Bisnis.com, JAKARTA — Seiring dengan pelemahan nilai tukar rupiah yang mengerek harga jual alat kesehatan, rumah sakit swasta yang sebelumnya rajin berekspansi saat ini justru menahan diri.
“Sejumlah rumah sakit sempat meminta proposal penawaran. Namun, akibat selisih kurs sampai sekarang banyak yang memilih menunda [melakukan pengadaan alat kesehatan],” kata Kartono Dwidjosewojo, Ketua Gabungan Perusahaan Alat-alat Kesehatan dan Laboratorium (Gakeslab), Rabu (4/7/2018).
Melemahnya nilai tukar rupiah hingga awal Juli 2018 ini di luar perkiraan pengusaha alkes. Akibatnya, sejumlah pengusaha alat kesehatan memilih menunggu sampai gejolak nilai tukar mereda agar produk yang mereka jual dapat diterima pasar.

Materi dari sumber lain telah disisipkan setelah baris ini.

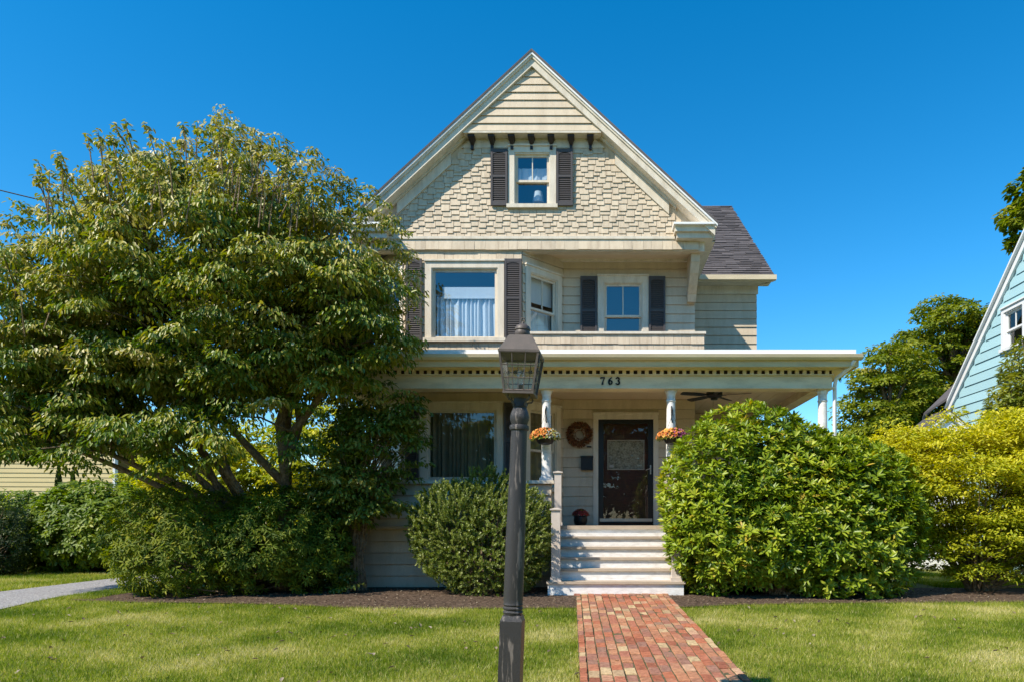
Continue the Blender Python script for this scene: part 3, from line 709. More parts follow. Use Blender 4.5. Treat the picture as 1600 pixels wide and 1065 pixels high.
for i in range(rows):
    za = zg0 + i * hrow; umax = (AZ - .40 / CSA - (za + hrow * .45)) / SLP + .05
    ops = [(gw[0] - .0, gw[1] + .0, gw[2] - .05, gw[3] + .06)]
    for p, q in free(-umax, umax, za, za + hrow, ops):
        x = p; kk = 0
        while x < q - 1e-4:
            w = random.choice((.12, .135, .15, .165, .18, .195)); e = x + w
            if q - e < .06: e = q
            dz = (-.034 if kk % 2 else .002) + random.uniform(-.004, .004)
            if i == 0: dz = 0
            cand.append((x + .0035, e - .0035, za + dz, za + hrow + .02, .92 + .12 * (kk % 2) + random.uniform(-.05, .12))); x = e; kk += 1
# the first three hundred are single pieces, the topmost ones (partly in the rake's shade) are joined
cand.sort(key=lambda c: c[2])
for u0, u1, z0, z1, t in cand[:300]: piece('gable_shingle', 'shake', gable, fG, u0, u1, z0, z1, 0, t * 1.4)
m = MB()
for u0, u1, z0, z1, t in cand[300:]:
    t *= 1.4; P = fG.P
    m.hexa([P(u0, z0, .024 * t), P(u1, z0, .024 * t), P(u1, z0, -.005), P(u0, z0, -.005)], [P(u0, z1, .009 * t), P(u1, z1, .009 * t), P(u1, z1, -.005), P(u0, z1, -.005)])
if len(cand) > 300: m.obj('upper_shingle', M['shake'], gable)['kind'] = 'stuff'
window(house, fG, *gw, 'double', .115, 'upglass')
shutter(house, fG, at(767.5, YB) - AX, at(793.4, YB) - AX, gw[2] + .02, gw[3] - .06)
shutter(house, fG, at(869.8, YB) - AX, at(895, YB) - AX, gw[2] + .02, gw[3] - .06)
# bracketed upper triangle
fT = Fr(AX, 12.74); zT = E + 7.27
uT = (AZ - .20 / CSA - zT) / SLP
tri = MB().prismf(fT, [(-uT, zT), (uT, zT), (0, AZ - .20 / CSA)], -.22, -.004).obj('gable_peak', M['cream'], house)
siding(tri, fT, -uT, uT, zT, AZ - .30, .148, (), 'cream', 'siding_board', None, 0.0, lambda z: (-(AZ - .205 / CSA - z + .112) / SLP, (AZ - .205 / CSA - z + .112) / SLP))
MB().boxf(fT, -uT, uT, zT - .035, zT, -.2, .03).obj('peak_molding', M['trim'], tri)
ub = (AZ - .30 / CSA - zband) / SLP
m = MB(); m.prismf(fG, [(-ub, zband), (gw[0], zband), (gw[0], zT - .03), (-ub + .18, zT - .03)], 0, .03); m.prismf(fG, [(gw[1], zband), (ub, zband), (ub - .18, zT - .03), (gw[1], zT - .03)], 0, .03)
m.boxf(fG, gw[0], gw[1], gw[3] + .03, zT - .03, 0, .028); m.obj('peak_frieze', M['trim'], tri)
for px in (736.2, 767.5, 798.8, 829.7, 860.7, 892, 922.5):
    u = at(px, 12.78) - AX; m = MB()
    m.boxf(fG, u - .062, u + .062, zT - .075, zT - .036, .032, .20)
    P = fG.P
    m.hexa([P(u - .026, zT - .17, .09), P(u + .026, zT - .17, .09), P(u + .026, zT - .17, .032), P(u - .026, zT - .17, .032)], [P(u - .055, zT - .075, .19), P(u + .055, zT - .075, .19), P(u + .055, zT - .075, .032), P(u - .055, zT - .075, .032)])
    m.boxf(fG, u - .026, u + .026, zT - .25, zT - .17, .032, .075)
    m.obj('bracket', M['bracket'], tri)
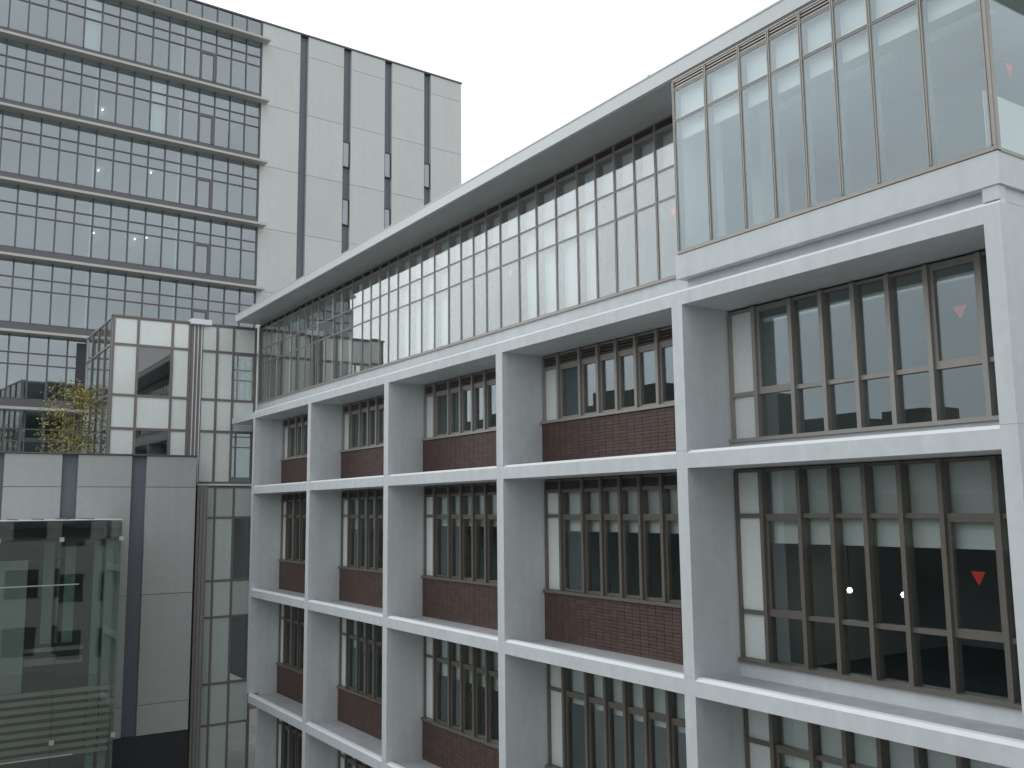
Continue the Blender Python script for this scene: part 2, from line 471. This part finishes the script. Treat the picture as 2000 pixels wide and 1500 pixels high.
# ---- top floor: set-back glazed band
GX = 1.15
PARA = MB().box(GX - 0.02, 1.35, colL[1] - 0.1, 40.05, 3.01, 3.665).build('parapet_wall', 'white', A)
MB().box(GX - 0.02, 1.5, 40.06, 40.19, 3.01, 7.14).build('end_wall', 'white', A)
my = [12.56, 13.43, 14.29, 14.97, 15.645, 16.33, 17.03, 17.88, 18.71, 19.51, 20.40, 21.10, 21.78, 22.47, 23.18, 24.03, 24.85, 25.65]
y = 25.65
pat = [0.83, 0.68, 0.68, 0.69, 0.69, 0.85, 0.83]
k = 0
while y < 39.3:
    y += [0.80, 0.68, 0.66, 0.69, 0.69, 0.85, 0.84, 0.8][k % 8]; k += 1
    my.append(y)
my = [t for t in my if t < 39.5] + [40.04]
ZS = [3.70, 5.385, 6.035, 6.93, 7.15]           # sill, transom, transom, louvre bottom, soffit
def curtain(name, ys, gx, zs, full, bars, matf='champagne', fin=0.13):
    fr = MB(); inn = MB()
    y0, y1 = ys[0], ys[-1]
    fr.box(gx - 0.06, gx + 0.10, y0, y1, zs[0] - 0.035, zs[0] + 0.005)
    fr.box(gx - 0.035, gx + 0.08, y0, y1, zs[0] + 0.005, zs[0] + 0.045)
    fr.box(gx - 0.03, gx + 0.10, y0, y1, zs[-1] - 0.035, zs[-1] - 0.004)
    for t in ys:
        a, b = (t - 0.026, t + 0.026)
        if t == y0: a, b = t, t + 0.05
        if t == y1: a, b = t - 0.05, t
        fr.box(gx - 0.04, gx + 0.02, a, b, zs[0] + 0.045, zs[-1] - 0.035)
        inn.box(gx + 0.021, gx + fin, a + 0.004, b - 0.004, zs[0] + 0.045, zs[-1] - 0.035)
        # shadow groove down the middle of each mullion: two proud ribs
        fr.box(gx - 0.052, gx - 0.0401, a, a + 0.018, zs[0] + 0.045, zs[-1] - 0.035)
        fr.box(gx - 0.052, gx - 0.0401, b - 0.018, b, zs[0] + 0.045, zs[-1] - 0.035)
    for z in zs[1:-1]:
        for t0, t1 in zip(ys[:-1], ys[1:]):
            inn.box(gx + 0.021, gx + fin - 0.02, t0 + 0.026, t1 - 0.026, z - 0.022, z + 0.022)
            fr.box(gx - 0.035, gx + 0.02, t0 + 0.026, t1 - 0.026, z - 0.024, z + 0.024)
            fr.box(gx - 0.045, gx - 0.0351, t0 + 0.026, t1 - 0.026, z + 0.010, z + 0.024)
            fr.box(gx - 0.045, gx - 0.0351, t0 + 0.026, t1 - 0.026, z - 0.024, z - 0.010)
    cw = fr.build(name, matf, A)
    inn.build('inner_fin', 'innerfin', cw)
    for k, (t0, t1) in enumerate(zip(ys[:-1], ys[1:])):
        a, b = t0 + 0.024, t1 - 0.024
        for r in range(len(zs) - 2):
            cbox('pane', 'boxglass' if bars == 'box' else 'bandglass', cw, gx - 0.036, gx - 0.022, a, b, zs[r] + (0.04 if r == 0 else 0.02), zs[r + 1] - 0.02, tilt=0.0022)
        # louvre strip under the soffit
        z0, z1 = zs[-2] + 0.024, zs[-1] - 0.035
        cbox('louvre_backing', 'dark', cw, gx + 0.07, gx + 0.09, a, b, z0 - 0.01, z1 + 0.01)
        if t0 < 27:
            for q in range(3):
                zc = z0 + (q + 0.5) * (z1 - z0) / 3
                cbox('slat', matf if bars == 'box' else 'louvshade', cw, gx - 0.03, gx + 0.02, a - 0.001, b + 0.001, zc - 0.013, zc + 0.013)
        # blinds behind
        zb = zs[-3] - 0.32 if k not in full else zs[0] + 0.05
        if bars == 'band' and k not in full: zb = zs[-3] + 0.03
        cbox('roller_blind', 'blind', cw, gx + fin + 0.003, gx + fin + 0.009, a, b, zb, zs[-2] - 0.03)
    return cw
FULL = {k for k, t in enumerate(my[:-1]) if any(a < (t + my[k + 1]) / 2 < b for a, b in ((16.3, 19.5), (22.9, 26.6), (30.3, 31.7), (36.0, 37.9)))}
cw1 = curtain('curtain_wall', my, GX, ZS, FULL, 'band', 'champagne', 0.19)
tri_sticker(cw1, GX - 0.018, 19.953, 5.074, 0.10)
tri_sticker(cw1, GX - 0.018, 13.818, 5.062, 0.10)

# ---- projecting glazed box at the near end
by = [6.47, 7.40, 8.235, 8.88, 9.525, 10.195, 10.855, 11.69, 12.545]
bx = curtain('projecting_curtain_wall', by, 0.045, [3.735, 6.285, 6.90, 7.13], set(), 'box')
bb = MB()
bb.box(0.0, 1.13, 6.44, 12.61, 3.24, 3.69)                       # white base of the box
bb.build('box_base', 'white', A)
MB().box(0.19, 1.13, 6.50, 12.50, 3.04, 3.238).build('recessed_band', 'white', A)
MB().box(0.02, 0.189, 6.475, 6.70, 3.04, 3.238).build('corner_stub', 'white', A)
MB().box(-0.012, 0.07, 6.42, 6.468, 3.70, 7.12).box(-0.02, 0.0, 6.43, 6.46, 3.70, 7.12).build('corner_post', 'champagne', A)
sp = MB()                                                       # glazed return on the side
sp.box(0.075, 6.0, 6.425, 6.50, 3.69, 3.74); sp.box(0.075, 6.0, 6.425, 6.50, 7.05, 7.12)
for xx in (1.6, 3.1, 4.6): sp.box(xx - 0.03, xx + 0.03, 6.43, 6.5, 3.74, 7.05)
sp = sp.build('side_curtain_wall', 'champagne', A)
for x0, x1 in ((0.07, 1.57), (1.63, 3.07), (3.13, 4.57)):
    cbox('pane', 'boxglass', sp, x0, x1, 6.45, 6.462, 3.74, 7.05, tilt=0.001)
tri_sticker(sp, 0.52, 6.466, 4.95, 0.10, 'y')
MB().box(0.10, 6.0, 6.62, 6.63, 3.75, 4.62).build('side_blind', 'blind', sp)
MB().box(0.12, 1.30, 12.555, 12.60, 3.72, 7.13).build('box_return_wall', 'white', A)
MB().box(0.10, 1.20, 6.6, 12.5, 3.692, 3.70).build('box_floor', 'room', A)
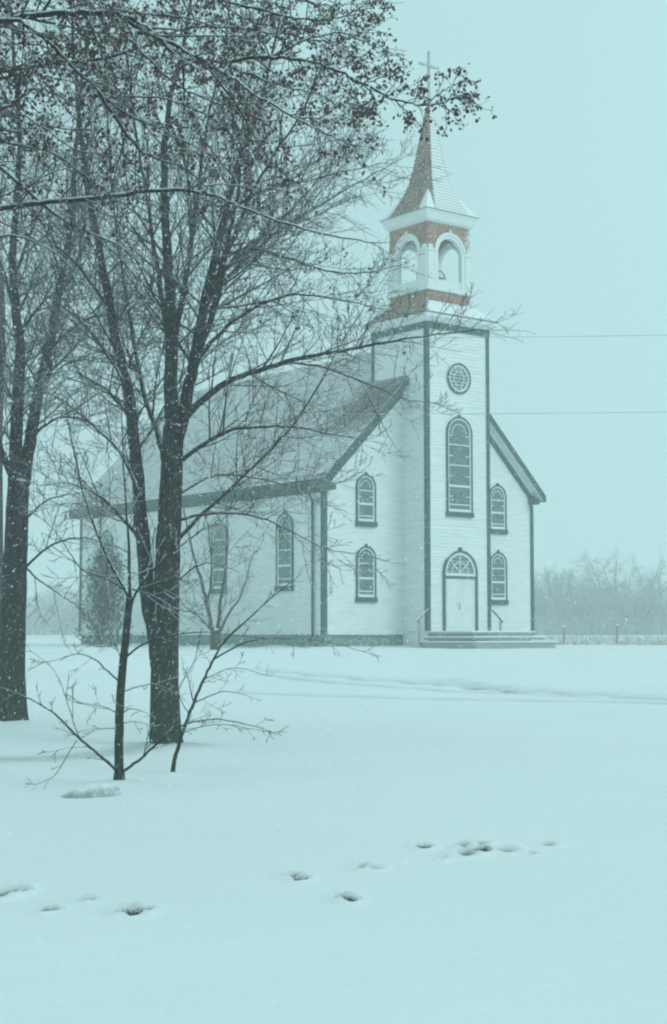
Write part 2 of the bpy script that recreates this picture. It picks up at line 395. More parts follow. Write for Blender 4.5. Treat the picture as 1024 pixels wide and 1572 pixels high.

“Kalau ini dibiarkan dan tidak ada dukungan pemerintah, bukan tidak mungkin usaha anggota harus tutup dan memberhentikan pekerjanya mulai awal tahun depan,” imbuh Kartono.
Berdasarkan data Gakeslab, saat ini terdapat 400 perusahaan yang terdaftar sebagai anggota asosiasi. Selain itu, dari 250.000 nomor izin produk alkes, produk yang terdaftar dalam e-Catalog baru mencapai 16.667 nomor izin edar.
Di sisi lain, pengusaha alat kesehatan meminta pemerintah melakukan negosiasi ulang harga alat yang mereka impor karena melemahnya nilai tukar rupiah bisa menggerus laba perusahaan.
“Keuntungan kami terpangkas sampai 20% akibat selisih kursa,” katanya.
Menurutnya, produsen alat kesehatan (alkes) sudah berkontrak dengan pemerintah sejak awal tahun lalu. Setelah kontrak ditandatangani, proses pengadaan dimulai dengan melakukan impor, baik itu bahan baku untuk kemudian diolah di Indonesia, maupun alat jadi.
“Alat-alat kesehatan ini akan datang pada Juli-Agustus ini. Kami minta LKPP (Lembaga Kebijakan Pengadaan Barang/Jasa Pemerintah) membuka ruang negosiasi yang luas,” katanya.
Kartono menyatakan, setiap anggota asosiasi akan mengirimkan surat kepada lembaga negara itu untuk melakukan penetapan harga ulang sesuai dengan kurs rupiah terhadap dolar Amerika Serikat saat ini.